The main concepts that were focused on in the paper constructing this idea of social translucence was around the concept of how to build a system that allow users to see behaviours and activities of others as we would see in the physical world. The main idea this was based around was the idea of how to define a social interaction and create the conversation that builds social interactions like it does in the physical world. The three main characteristics that define a social interaction are visibility, awareness, and accountability. They use an example of replacing a solid door with a glass door to ensure individuals using the door would think about the people on the outside of the door before opening it expressing these three key main ideas. Representing this interacting in an online medium to create natural conversation by these key factors: activity support, organizational knowledge spaces, conversation visualization, and restructuring. This article talked very little about the actual Babble application specific implementation of said functionality but did express the need for more research in the area to begin to develop a better social medium for conversations. However, it did make an interesting point (that is still relevant today even though this article is from 2000), the systems today create a barrier between people when in fact we should be trying to build technologies to work with the social interactions and behaviour patterns we already use in society instead of new forms on the web.

 

The second article, was basically an in depth synopsis on how the application Circle Chat works. The concept was to build a graphical chat program to “foster social interaction and expressive communication”. Their main focuses on their design included: background space, individual representation, movement implementation, communication channels, and history depiction. One of their reasons for creating a chatting platform with a focus on the graphics of it is that often in the new forms of communication on chatting applications, tone and character are lost in just simply using words between users.
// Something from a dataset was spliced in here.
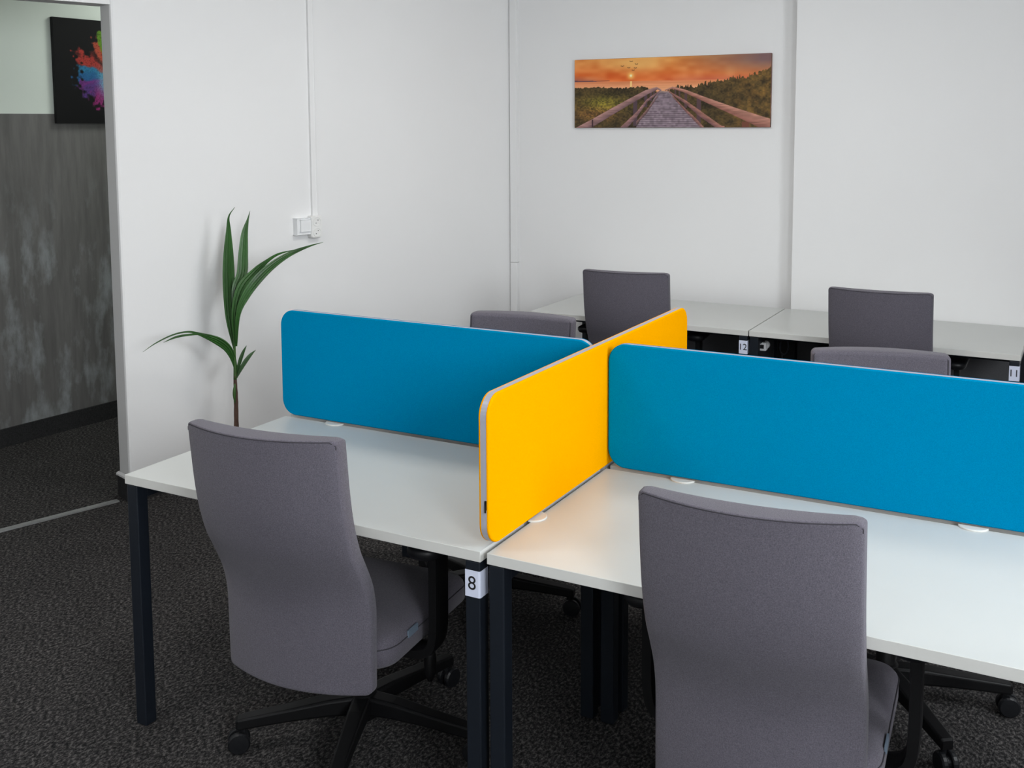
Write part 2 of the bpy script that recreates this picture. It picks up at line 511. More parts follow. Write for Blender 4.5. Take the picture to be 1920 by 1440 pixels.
# ---------------------------------------------------------------- desk dividers
Z0, Z1 = 0.748, 1.1043
def make_divider(name, label, length, m, loc, rz, clamps, zipper=False, group='fabric desk dividers'):
    """runs along local +x from 0 to length, centred on local y = 0"""
    t = thing(name, label, 'desk divider', loc, rz, group)
    h2 = 0.0135
    R = 0.052
    def shell(sgn):
        bm = bmesh.new()
        rings = []
        for ins, y in ((0.0, 0.0078), (0.0, 0.0098), (0.0012, 0.0120), (0.0036, h2)):
            rings.append([Vector((x, sgn * y, z)) for x, z in rrect(ins, length - ins, Z0 + ins, Z1 - ins, R - ins, 10)])
        loft_bm(bm, rings)
        return bm_obj('fabric_panel', bm, m, t)
    shell(-1); shell(1)
    bm = bmesh.new()
    rings = [[Vector((x, y, z)) for x, z in rrect(0.0004, length - 0.0004, Z0 + 0.0004, Z1 - 0.0004, R - 0.0004, 10)] for y in (-0.0080, 0.0080)]
    loft_bm(bm, rings)
    bm_obj('edge_profile', bm, 'grey_profile', t)
    for cx, sides in clamps:
        for sg in sides:
            bm = bmesh.new()
            n = 16
            ring = lambda r, z: [Vector((cx + r * math.cos(PI * k / n), sg * (0.006 + 0.88 * r * math.sin(PI * k / n)), z)) for k in range(n + 1)]
            loft_bm(bm, [ring(0.035, H + 0.0002), ring(0.035, H + 0.0026), ring(0.0335, H + 0.0038)])
            bm_obj('clamp_foot', bm, 'cream_plastic', t)
    if zipper:
        bm = bmesh.new()
        box_bm(bm, (-0.003, -0.0080, 0.838), (0.0035, -0.0030, 0.860), 0.001)
        box_bm(bm, (-0.005, -0.0072, 0.832), (-0.001, -0.0045, 0.848), 0.0008)
        o = bm_obj('zip_pull', bm, 'black_plastic', t)
    return t
YD = 0.6955
make_divider('desk_divider', 'blue fabric desk divider between the plant and the yellow divider', 1.178 - 0.026, 'blue_fabric', (-1.178, YD, 0), 0, [(0.217, (-1, 1)), (0.90, (-1, 1))])
make_divider('desk_divider', 'blue fabric desk divider in the right foreground, cut off by the frame', 1.16, 'blue_fabric', (0.0168, YD, 0), 0, [(0.222, (-1, 1)), (0.96, (-1, 1))])
make_divider('desk_divider', 'yellow fabric desk divider running between the two blue ones', 1.363 - 0.008, 'yellow_fabric', (-0.0005, 0.0083, 0), PI / 2, [(0.242, (-1, 1)), (1.11, (-1, 1))], zipper=True)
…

In this article, they mention Babble from the other article as being an “abstract graphical interface element supplementing a persistent chat environment”. They represented users with simple 2D objects with colors and their names beside it, circles can shrink and grow as people converse. In later versions, individuals were able to spatially place themselves to express their interest in the person, the algorithm would move them closer the more the talked, but the user had control on how “close” to get to a person, just as we would in the real world.

 

Reflection

I personally found the second article more thought provoking. What exactly would a good interface look like for representing communication that we have in our daily lives? Currently we use systems like Facebook, Imessage, Twitter, etc to communicate, but how can we form different systems that might break some the barriers we are already used to? I think these articles brought up this point basically. I liked the concept of being about to see who is contributing to a chat conversation more easily by just looking at the visual representation. Or who talk to more over chat by how close our circle are. However, I don’t quite know how I feel about placing comments on others like “super funny” because I see potentially group bullying on someone using this tool. Additionally, I don’t know how I feel about having history that was “impressionistic” instead of “factual” I am not sure I would trust, or maybe I would trust it more. This would be interesting to study to see if people actually did trust it more or less.

 

I don’t have any specific research questions from these articles, but they make me think about over concepts of how we currently communicate.